ごちゃまぜカフェ物語 48

若い女性が、一人でランチを食べに来てくださる姿も最近は珍しくはない光景になったごちゃまぜカフェに、

今日も一人、笑顔が素敵な女性が
重い扉を開けて中へと入ってきてくれた。

『本日のランチを一つお願いします。』ニッコリ笑う彼女と視線が合った。

『以前に来ていただいたこと、ありましたか?』親しげにしてくださる彼女に、私が思わず尋ねると、帰ってきたのは意外な言葉だった。
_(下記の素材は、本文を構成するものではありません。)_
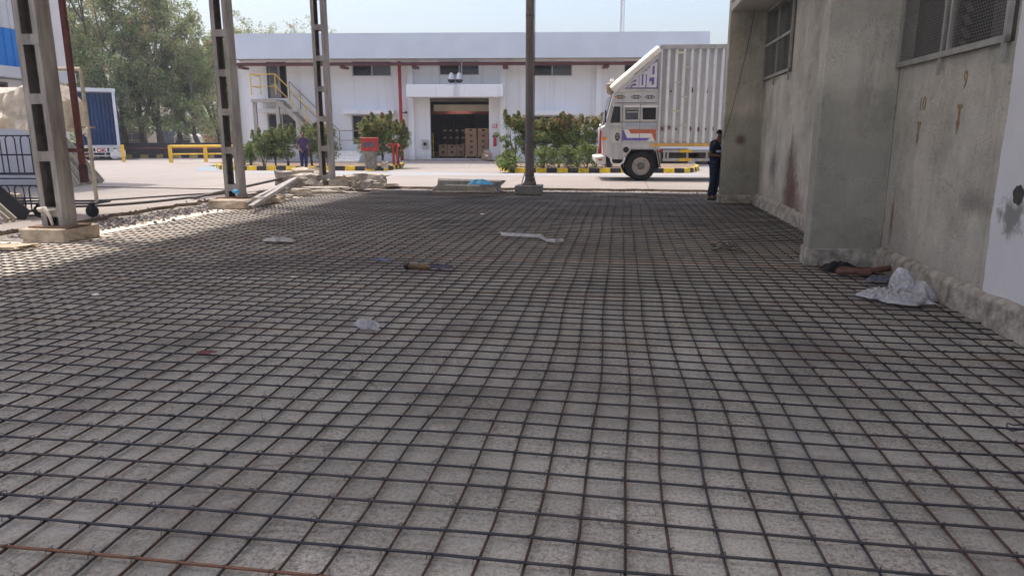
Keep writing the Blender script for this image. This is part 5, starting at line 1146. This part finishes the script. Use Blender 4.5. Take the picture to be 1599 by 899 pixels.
pl = M(); pl.box(-.45, .45, -.12, .12, 0, .03); place(tag(pl.build('plank', WOOD), 'short brown board lying on the rough concrete block', 'board'), G(722, 291, .32), -.2)
pr = crumple('blue_rag', BLUEBAG, .09, .05, .07, 15, 12, label='pale blue rag stuck in the middle lattice post', cat='rag'); place(pr, S2W(-8.66, 15.02, .36)); pr.rotation_euler = (R(70), 0, 0)
st = M(); st.tube([(-.17, -.2, .5), (-.05, -.21, .52), (.02, -.2, .40), (.06, -.22, .26)], [.03, .035, .03, .02], 6); st.tube([(-.17, -.19, .47), (.12, -.185, .5)], .018, 5)
place(tag(st.build('cloth_strap', mat('cream_cloth', (.6, .55, .47), .9, 0, .15, 10), smooth=True), 'cream cloth strip tied round the foot of the nearest lattice post', 'cloth'), S2W(-8.64, 9.78), -TH)

# ------------------------------------------------------------------ litter on the mat
ZM = .036
bg = crumple('', BAG, .36, .24, .14, 21, 40, rag=.7, raw=True)
def puff(m, c, r0, hgt, seed, lean, n=28, k=16):
    vs = []; fs = []
    for j in range(k + 1):
        t = j / k; rad = r0 * (math.cos(t * 1.45) ** .8 + .10)
        for i in range(n):
            an = i * 2 * math.pi / n; f_ = 1 + .30 * noise.noise(Vector((math.cos(an) * 1.8, math.sin(an) * 1.8, t * 1.6 + seed))) + .16 * (1 - 2 * abs(noise.noise(Vector((math.cos(an) * 3.5, math.sin(an) * 3.5, t * .8 + seed * 2)))))
            vs.append((c[0] + math.cos(an) * rad * f_ + lean[0] * t, c[1] + math.sin(an) * rad * f_ * .75 + lean[1] * t, c[2] + hgt * t * (1 + .08 * noise.noise(Vector((an, seed, 0))))))
    for j in range(k):
        for i in range(n): fs.append((j * n + i, j * n + (i + 1) % n, (j + 1) * n + (i + 1) % n, (j + 1) * n + i))
    fs.append(tuple(k * n + i for i in range(n))); m.add(vs, fs)
puff(bg, (.10, .10, 0), .12, .29, 3.1, (-.03, .03)); puff(bg, (.25, .08, 0), .12, .17, 5.7, (.0, .05)); puff(bg, (.12, -.10, 0), .13, .09, 8.3, (.03, -.03))
place(tag(bg.build('plastic_bag', BAG, smooth=True), 'big crumpled white plastic bag by the plinth of the grey wall', 'plastic bag'), G(1392, 466, ZM), R(-25))
place(crumple('plastic_bag', CLEAR, .15, .085, .075, 22, 22, rag=.8, label='clear crumpled plastic bag in the middle of the rebar mat', cat='plastic bag'), G(573, 510, ZM), R(-25))
place(crumple('plastic_bag', BAG, .22, .11, .08, 23, 22, rag=.8, label='small white plastic bag on the mat near the sunlit strip', cat='plastic bag'), G(436, 376, ZM), R(-10))
sp_ = M(); cl = [G(x, y, ZM + .012) for x, y in ((781, 365), (800, 367.5), (822, 368), (842, 369), (853, 375), (866, 377), (879, 375.5))]; ws_ = [.07, .05, .04, .08, .07, .03, .07]
vs = []
for i, (c, w_) in enumerate(zip(cl, ws_)): vs += [c + Vector((0, -w_, -.008)), c + Vector((.02, -w_ * .3, .03 * (i % 2) + .012)), c + Vector((-.02, w_ * .5, .028)), c + Vector((0, w_ * 1.2, -.006))]
sp_.add(vs, [(i * 4 + k, i * 4 + k + 4, i * 4 + k + 5, i * 4 + k + 1) for i in range(6) for k in range(3)]); tag(sp_.build('plastic_strip', BAG), 'long twisted white plastic strip lying on the far part of the mat', 'plastic strip')
t = thing('glass_bottle', 'brown wrapped bottle with a dark cap lying on the mat', 'bottle', G(655, 417, ZM + .036), R(-22)); BRN = mat('brown_wrap', (.13, .08, .035), .5, 0, .3, 8); ORB = mat('dark_cloth_bit', (.07, .07, .10), .9, 0, .3, 12)
m = M(); m.lathe([(.025, -.14), (.04, -.12), (.036, .02), (.04, .08), (.022, .12), (.016, .16)], (0, 0, .005), 'x', 14); m.build('bottle', BRN, t, smooth=True); m = M(); m.lathe([(.035, -.2), (.042, -.15), (.035, -.141)], (0, 0, .005), 'x', 12); m.build('cap', BLACK, t)
place(crumple('rag', ORB, .2, .07, .07, 31, 14, label='dark blue rag lying right beside the brown bottle on the mat', cat='rag'), G(685, 418, ZM), R(-20))
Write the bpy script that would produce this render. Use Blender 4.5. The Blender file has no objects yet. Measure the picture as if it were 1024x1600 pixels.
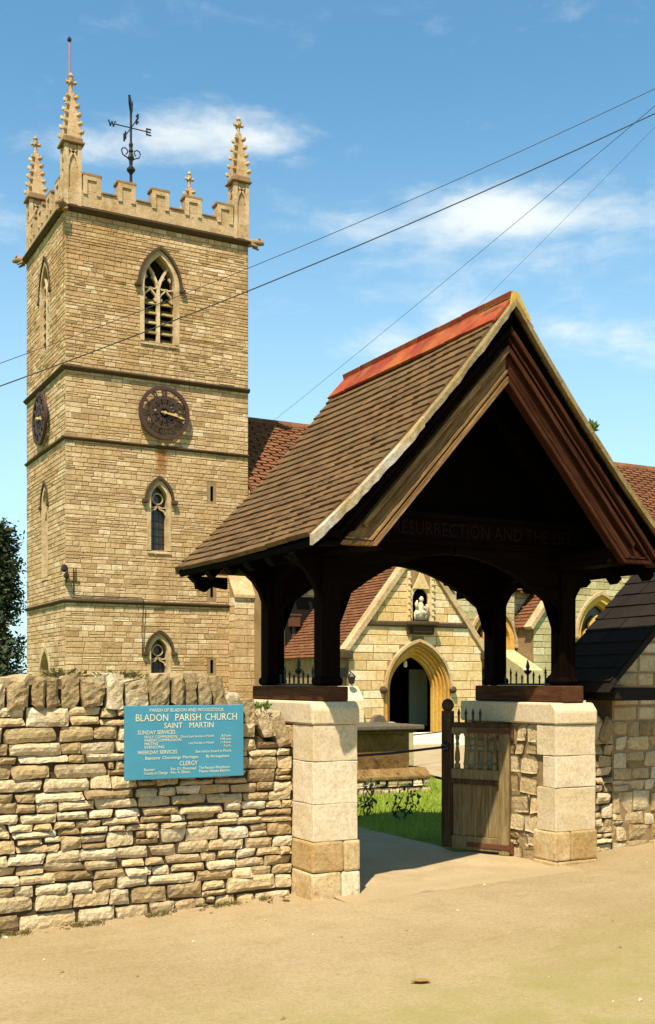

『いいえ、初めてです。最近福祉関係の仕事に就いたのですが、ごちゃまぜカフェへ行ってごらんと知人に紹介されて。…でも、何年も前に長野市の駅前でハピスポのイベントのチラシをいただいたことがあるんです。男性と女性で歌を歌いながらイベントのチラシを配っていませんでしたか?』

昔の記憶が、急に蘇ってきた。

なかなか自主企画イベント『ハピスポひろば』の告知が上手くいかなかった頃は、ビラを手配りしたこともあった。

彼女が懐かしそうに話す。

『10時になると、駅の方に注意されちゃうんですって教えてくれました。私、いまギターが好きで習い始めたんです。』

7年目となるハピスポの活動。

自分達が記憶の中に置き去りになっている『時間』すら、『今』と繋がっているのだと改めて教えてもらった気がした。

無駄なことなんて、何一つないんだ。

彼女に、店に置いてあるギターを渡すと
恥ずかしそうに演奏してくれた曲は、

エリック・クラプトンの
“ティアーズ・イン・ヘブン”

店の中が静まりかえり、みんなが彼女の『音』に耳を傾けた。

胸が、あたたかくなり、少し苦しくなったのは、過去に置き去りにしてきた『記憶』がちょっぴり蘇ってきたからだろうか?

素敵な出会いと、別れと
そして再会を繰り返し

人の人生は前へ前へと駒を進めていくのかもしれない。

『また来ます。』来た時よりも、少し頬を赤く高揚させた素敵な笑顔と一緒に、彼女は店を後にした。